4 min read

Harvesting Pine Resin for Bee’s Wax Wraps

Harvesting Pine Resin for Bee’s Wax Wraps

Few things are more satisfying than being able to make most of the staple items in a household that not only are costly but, also not very eco friendly. We have made the switch to a (mostly) plastic free home. I've recently started doing my research on the negative impacts of commercial cleaners and how they adversely effect our health. I have been able to make my own cleaners and soap alternatives and am already feeling and experiencing the  benefits. As I slowly go through my home and life swapping out wasteful and unhealthy products for more health and Earth concious ones, I thought why not think about how and what we store our foods in!

Studies have found that certain chemicals in plastic can leach out of the plastic and into the food and beverages we eat. Some of these chemicals have been linked to health problems such as metabolic disorders (including obesity) and reduced fertility. I have used bee's wax wraps before in the past, but remember them being awfully pricey, so I decided to do what I do best and figure out how to make my own! I found a highly rated recipe and  had everything on hand but , "pine resin" which, admittedly I could have purchased on Amazon, however I decided I wanted to harvest my own. I made myself a little "melter" and went to work. Here's how I did it...

 Harvesting the Resin-

You will need...

  • Two cans (we used beer cans and they worked great)
  • Tin Foil
  • Drill or Hammer and Nail
  • Lighter
  • Tin Snips

The first thing you'll want to do is cut the top off of can one about 2 inches down and cut the bottom off the second can 2 inches up. Keep the can with the cut off top and the bottom of the can

Next, take the cut off bottom of the can and either drill or poke holes with the hammer and nail

Next you will want to take a sheet of tinfoil and make a small pocket  inside the can and put the bottom with holes on top of the can with tinfoil in it. Now you're ready to harvest the resin.

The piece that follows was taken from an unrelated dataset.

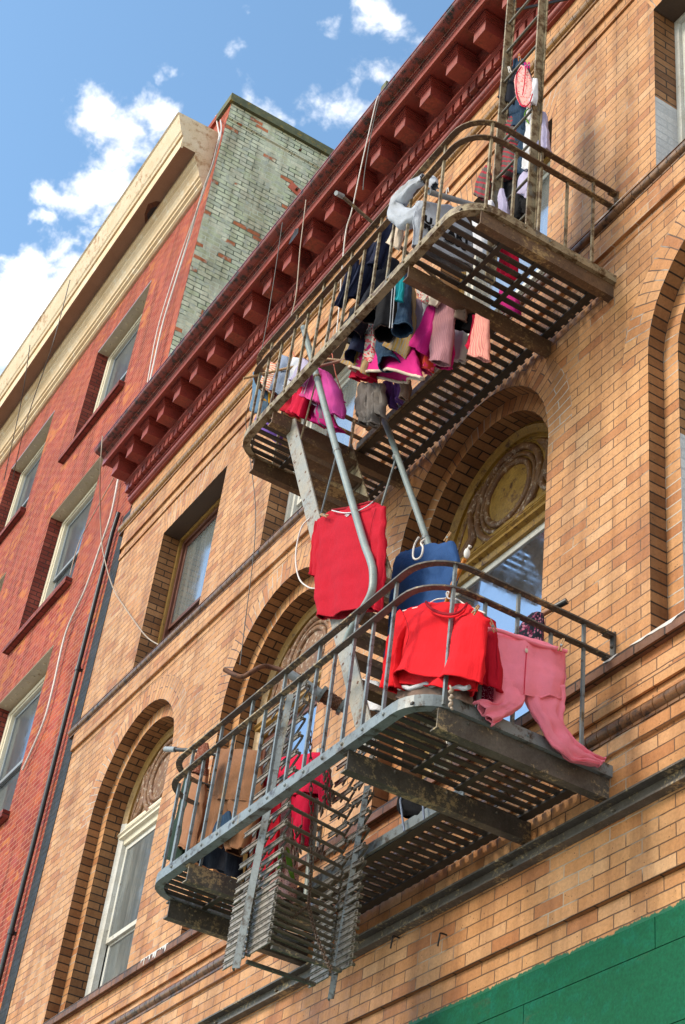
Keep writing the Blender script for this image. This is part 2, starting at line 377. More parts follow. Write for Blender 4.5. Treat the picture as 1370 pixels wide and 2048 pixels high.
for c in WC:
    prev = None
    for k in range(NA):
        a0 = math.pi * k / NA; a1 = math.pi * (k + 1) / NA
        def P(r, a, y=0): return (c - r * math.cos(a), y, ZSP + r * math.sin(a))
        # voussoir face: u along the radius, v along the arc
        w.face([P(RO, a0), P(REXT, a0), P(REXT, a1), P(RO, a1)], [(0, 1.1 * a0), (.27, 1.1 * a0), (.27, 1.1 * a1), (0, 1.1 * a1)], 2)
        # soffit of the outer order
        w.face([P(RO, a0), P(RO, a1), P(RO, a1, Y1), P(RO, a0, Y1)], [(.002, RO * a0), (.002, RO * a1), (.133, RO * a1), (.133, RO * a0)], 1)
        # face of the inner order
        w.face([P(RI, a0, Y1), P(RO, a0, Y1), P(RO, a1, Y1), P(RI, a1, Y1)], [(0.002, .9 * a0), (.133, .9 * a0), (.133, .9 * a1), (0.002, .9 * a1)], 2)
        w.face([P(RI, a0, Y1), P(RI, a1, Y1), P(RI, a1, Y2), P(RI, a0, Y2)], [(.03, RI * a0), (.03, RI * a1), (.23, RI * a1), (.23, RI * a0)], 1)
        # wall above the extrados
        p0 = P(REXT, a0); p1 = P(REXT, a1)
        w.face([p0, p1, (p1[0], 0, ZA), (p0[0], 0, ZA)], [(p0[0], p0[2]), (p1[0], p1[2]), (p1[0], ZA), (p0[0], ZA)], 0)
    for s in (-1, 1):
        xo = c + s * RO; xi = c + s * RI
        w.face([(xo, 0, Z2), (xo, 0, ZSP), (xo, Y1, ZSP), (xo, Y1, Z2)], [(.002, Z2), (.002, ZSP), (.133, ZSP), (.133, Z2)], 1)
        w.face([(xo, Y1, Z2), (xo, Y1, ZSP), (xi, Y1, ZSP), (xi, Y1, Z2)], [(.002, Z2), (.002, ZSP), (.133, ZSP), (.133, Z2)], 2)
        zc_ = ZSP - .72 if (c == WC[3] and s == -1) else Z2 - .001
        if zc_ > Z2: w.face([(xi, Y1, Z2), (xi, Y1, zc_), (xi, Y2, zc_), (xi, Y2, Z2)], [(0, Z2), (0, zc_), (.2, zc_), (.2, Z2)], 3)
        zc_ = max(zc_, Z2)
        w.face([(xi, Y1, zc_), (xi, Y1, ZSP), (xi, Y2, ZSP), (xi, Y2, zc_)], [(0, zc_), (0, ZSP), (.2, ZSP), (.2, zc_)], 1)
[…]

Once you've collected enough solidified sap, place it in the top of the can and light it on fire.  As the imperfections burn, the resin will melt down onto the tinfoil leaving you with a dark liquid that solidifies quickly.

Place your hardened resin in a heatproof glass that you can use in  a double boiler.

                                          Making the Wrap

You will need-

  • Bee's Wax Pellets
  • Hardened Resin
  • Jojoba Oil
  • Cotton Fabric
  • Paint Brush
  • Parchment Paper

When you have your hardened resin in a heat proof glass, start a pot with some boiling water. Add your bee's wax pellets and jojoba oil to the heatproof glass with your resin. I use 1 part resin, 1 part Jojoba and 3 part wax pellets. Melt them all until they are well combined. While that is melting, cut your fabric to the size squares you would like and pre-heat your over to 200 degrees.

After it is  adequately mixed, place one of your fabric squares on a baking sheet atop of some partchment paper. Get your paint brush and paint on the resin/wax mixture until your cotton fabric is covered. Bake in the oven on the partchment paper for 3 minutes or until it looks shiny and fully saturated on the fabric.

Take out of oven and let cool.

There you have it! An eco-friendly and healthier  alternative to plasic food storage! To reuse and clean just use a damp cloth with cool water and wipe clean. Do not wash in washer or dishwasher as this will strip the needed oils.